[BEGIN GIVEN DATA]
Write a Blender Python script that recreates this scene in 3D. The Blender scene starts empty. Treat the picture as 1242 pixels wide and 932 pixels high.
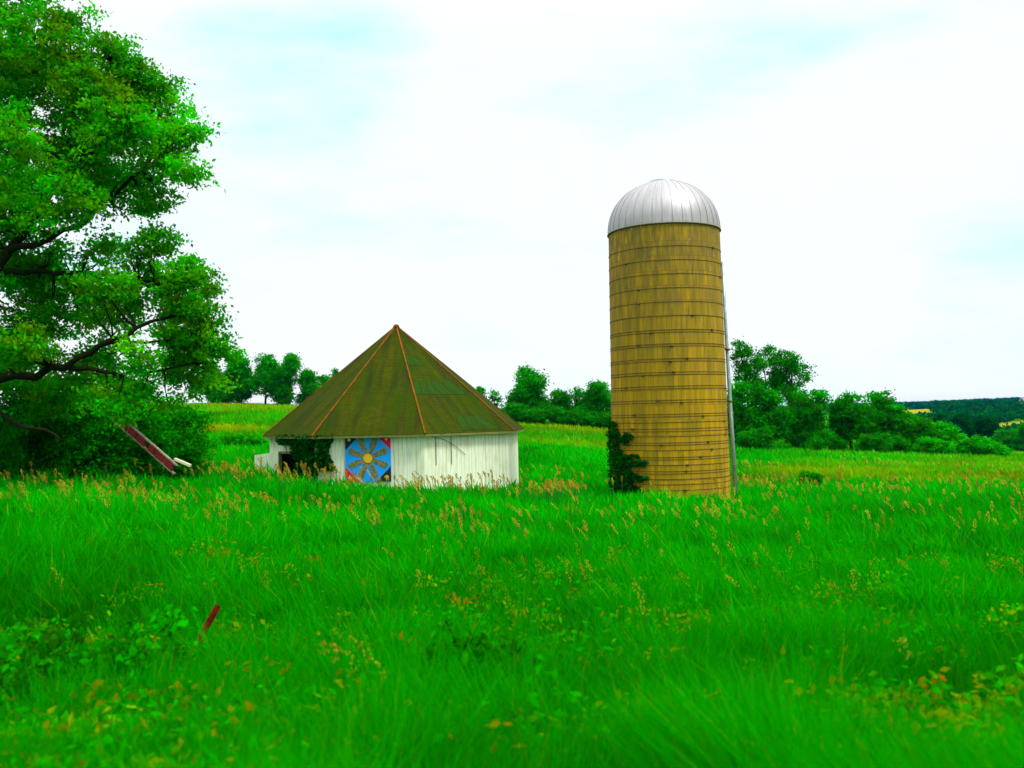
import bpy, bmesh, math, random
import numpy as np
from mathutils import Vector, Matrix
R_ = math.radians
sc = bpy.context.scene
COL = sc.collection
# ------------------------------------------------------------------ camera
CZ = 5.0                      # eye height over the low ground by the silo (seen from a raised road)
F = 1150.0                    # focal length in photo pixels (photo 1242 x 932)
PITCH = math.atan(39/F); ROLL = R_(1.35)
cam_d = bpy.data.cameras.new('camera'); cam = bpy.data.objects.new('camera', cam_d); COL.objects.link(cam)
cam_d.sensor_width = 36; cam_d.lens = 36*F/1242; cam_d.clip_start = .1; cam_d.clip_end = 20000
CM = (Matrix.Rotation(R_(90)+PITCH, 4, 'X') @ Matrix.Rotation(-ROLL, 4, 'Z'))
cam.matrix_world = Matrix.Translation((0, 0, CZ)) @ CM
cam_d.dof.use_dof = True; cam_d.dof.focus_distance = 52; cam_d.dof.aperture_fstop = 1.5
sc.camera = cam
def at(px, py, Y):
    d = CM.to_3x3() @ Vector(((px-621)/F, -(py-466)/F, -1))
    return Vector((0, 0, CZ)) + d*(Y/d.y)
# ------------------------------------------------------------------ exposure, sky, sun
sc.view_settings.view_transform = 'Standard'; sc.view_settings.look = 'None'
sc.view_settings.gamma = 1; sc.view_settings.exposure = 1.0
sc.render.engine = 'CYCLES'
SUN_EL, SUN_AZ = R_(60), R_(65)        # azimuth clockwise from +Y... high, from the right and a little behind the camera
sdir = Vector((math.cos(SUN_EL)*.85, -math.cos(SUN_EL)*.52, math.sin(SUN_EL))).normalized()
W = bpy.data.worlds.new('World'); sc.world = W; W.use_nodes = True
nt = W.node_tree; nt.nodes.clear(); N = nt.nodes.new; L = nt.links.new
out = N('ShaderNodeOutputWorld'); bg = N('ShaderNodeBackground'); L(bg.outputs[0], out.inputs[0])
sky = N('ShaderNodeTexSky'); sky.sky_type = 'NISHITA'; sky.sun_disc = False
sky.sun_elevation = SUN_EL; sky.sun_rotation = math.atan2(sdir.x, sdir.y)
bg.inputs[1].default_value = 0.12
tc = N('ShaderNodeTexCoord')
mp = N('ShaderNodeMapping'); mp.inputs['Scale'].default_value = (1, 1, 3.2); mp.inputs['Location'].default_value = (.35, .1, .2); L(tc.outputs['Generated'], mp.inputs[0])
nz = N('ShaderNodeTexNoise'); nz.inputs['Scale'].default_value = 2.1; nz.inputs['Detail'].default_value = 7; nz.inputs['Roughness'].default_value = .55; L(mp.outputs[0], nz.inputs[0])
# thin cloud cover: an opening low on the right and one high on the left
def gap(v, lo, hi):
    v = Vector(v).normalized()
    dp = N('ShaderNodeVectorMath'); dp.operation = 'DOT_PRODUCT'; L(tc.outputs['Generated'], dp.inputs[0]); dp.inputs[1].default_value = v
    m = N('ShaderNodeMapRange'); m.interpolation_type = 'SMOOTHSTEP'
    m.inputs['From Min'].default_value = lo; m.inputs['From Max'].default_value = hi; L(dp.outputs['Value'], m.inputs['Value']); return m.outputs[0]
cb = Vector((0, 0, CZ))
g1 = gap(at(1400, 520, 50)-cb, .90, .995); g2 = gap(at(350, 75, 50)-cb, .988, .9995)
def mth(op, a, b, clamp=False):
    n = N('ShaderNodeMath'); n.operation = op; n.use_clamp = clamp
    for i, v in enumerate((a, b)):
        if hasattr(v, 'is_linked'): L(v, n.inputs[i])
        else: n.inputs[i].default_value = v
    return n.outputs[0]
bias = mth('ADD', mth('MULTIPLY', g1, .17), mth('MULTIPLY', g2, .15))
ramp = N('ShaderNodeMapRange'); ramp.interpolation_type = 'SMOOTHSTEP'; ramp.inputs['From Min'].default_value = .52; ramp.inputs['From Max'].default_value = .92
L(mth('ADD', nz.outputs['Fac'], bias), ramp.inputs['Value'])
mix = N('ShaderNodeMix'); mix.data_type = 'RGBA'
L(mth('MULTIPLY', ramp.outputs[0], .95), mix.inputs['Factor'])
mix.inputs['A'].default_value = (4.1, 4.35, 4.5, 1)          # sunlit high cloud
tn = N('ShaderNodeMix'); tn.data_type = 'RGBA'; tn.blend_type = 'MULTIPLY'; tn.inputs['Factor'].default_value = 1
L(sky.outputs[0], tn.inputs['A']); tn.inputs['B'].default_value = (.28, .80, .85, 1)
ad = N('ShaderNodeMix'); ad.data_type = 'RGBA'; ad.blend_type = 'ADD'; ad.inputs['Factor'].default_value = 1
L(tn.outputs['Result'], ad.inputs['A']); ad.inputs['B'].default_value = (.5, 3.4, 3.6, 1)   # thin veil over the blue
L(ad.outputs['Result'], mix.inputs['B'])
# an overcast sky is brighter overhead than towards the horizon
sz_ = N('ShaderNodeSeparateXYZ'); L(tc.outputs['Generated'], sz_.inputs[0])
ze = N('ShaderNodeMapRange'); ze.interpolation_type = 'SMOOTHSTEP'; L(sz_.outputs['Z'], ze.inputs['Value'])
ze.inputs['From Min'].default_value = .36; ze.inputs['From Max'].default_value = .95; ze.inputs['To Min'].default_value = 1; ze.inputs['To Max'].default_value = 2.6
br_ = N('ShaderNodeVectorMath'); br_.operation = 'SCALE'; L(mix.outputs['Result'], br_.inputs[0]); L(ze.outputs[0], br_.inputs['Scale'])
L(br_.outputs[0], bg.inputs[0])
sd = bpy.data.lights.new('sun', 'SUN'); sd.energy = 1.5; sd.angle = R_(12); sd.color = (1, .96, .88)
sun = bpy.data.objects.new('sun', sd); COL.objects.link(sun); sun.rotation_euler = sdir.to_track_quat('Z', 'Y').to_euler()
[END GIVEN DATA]
[BEGIN GIVEN DATA]
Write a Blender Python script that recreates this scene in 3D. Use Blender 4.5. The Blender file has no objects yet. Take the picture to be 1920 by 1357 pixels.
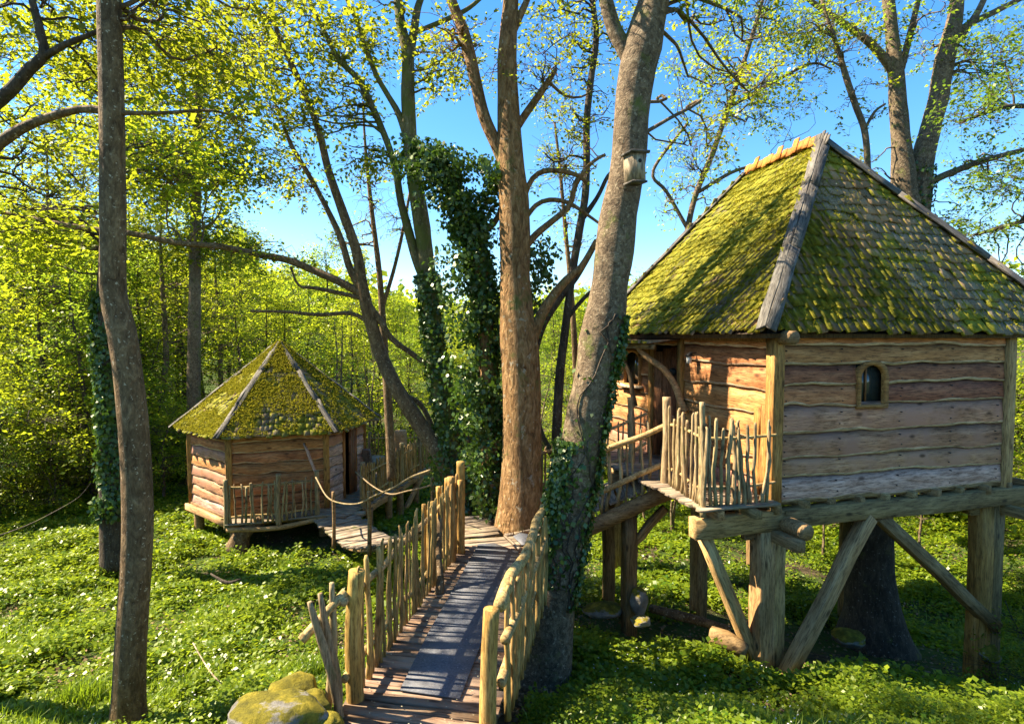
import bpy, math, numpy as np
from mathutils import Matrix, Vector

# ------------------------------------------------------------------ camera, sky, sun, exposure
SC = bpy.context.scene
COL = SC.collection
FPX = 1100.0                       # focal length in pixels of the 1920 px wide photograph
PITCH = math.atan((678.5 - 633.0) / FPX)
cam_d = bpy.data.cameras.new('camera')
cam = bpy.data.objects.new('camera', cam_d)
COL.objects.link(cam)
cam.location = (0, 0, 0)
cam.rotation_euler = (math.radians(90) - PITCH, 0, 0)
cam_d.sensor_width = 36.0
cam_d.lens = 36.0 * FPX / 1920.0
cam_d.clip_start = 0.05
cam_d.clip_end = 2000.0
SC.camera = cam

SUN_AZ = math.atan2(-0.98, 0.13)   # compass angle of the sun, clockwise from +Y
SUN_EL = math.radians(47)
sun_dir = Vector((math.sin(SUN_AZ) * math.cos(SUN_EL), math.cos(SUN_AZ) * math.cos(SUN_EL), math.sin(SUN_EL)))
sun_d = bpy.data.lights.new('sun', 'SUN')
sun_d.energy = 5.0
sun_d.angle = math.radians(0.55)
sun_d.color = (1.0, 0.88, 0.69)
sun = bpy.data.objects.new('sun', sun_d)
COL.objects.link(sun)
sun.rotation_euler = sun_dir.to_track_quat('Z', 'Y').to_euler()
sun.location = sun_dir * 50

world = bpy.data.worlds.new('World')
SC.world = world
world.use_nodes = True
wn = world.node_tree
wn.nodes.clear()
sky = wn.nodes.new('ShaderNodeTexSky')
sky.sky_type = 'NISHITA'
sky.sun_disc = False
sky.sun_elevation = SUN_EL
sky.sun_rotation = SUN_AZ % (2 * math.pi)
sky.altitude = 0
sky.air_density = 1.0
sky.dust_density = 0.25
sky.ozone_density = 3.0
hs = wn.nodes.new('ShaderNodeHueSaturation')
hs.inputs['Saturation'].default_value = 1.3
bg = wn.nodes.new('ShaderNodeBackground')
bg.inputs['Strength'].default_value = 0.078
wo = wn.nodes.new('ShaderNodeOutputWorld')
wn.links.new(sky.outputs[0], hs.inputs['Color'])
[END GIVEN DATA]
» **WHAT YOU SHOULD DO**:
Select every line where the word "this" occurs.

» **TASK SOLUTION**:
Write a Blender Python script that recreates this scene in 3D. The Blender scene starts empty. Treat the picture as 1242 pixels wide and 932 pixels high.
Write a Blender Python script that recreates this scene in 3D. Use Blender 4.5. The Blender file has no objects yet. Take the picture to be 1920 by 1357 pixels.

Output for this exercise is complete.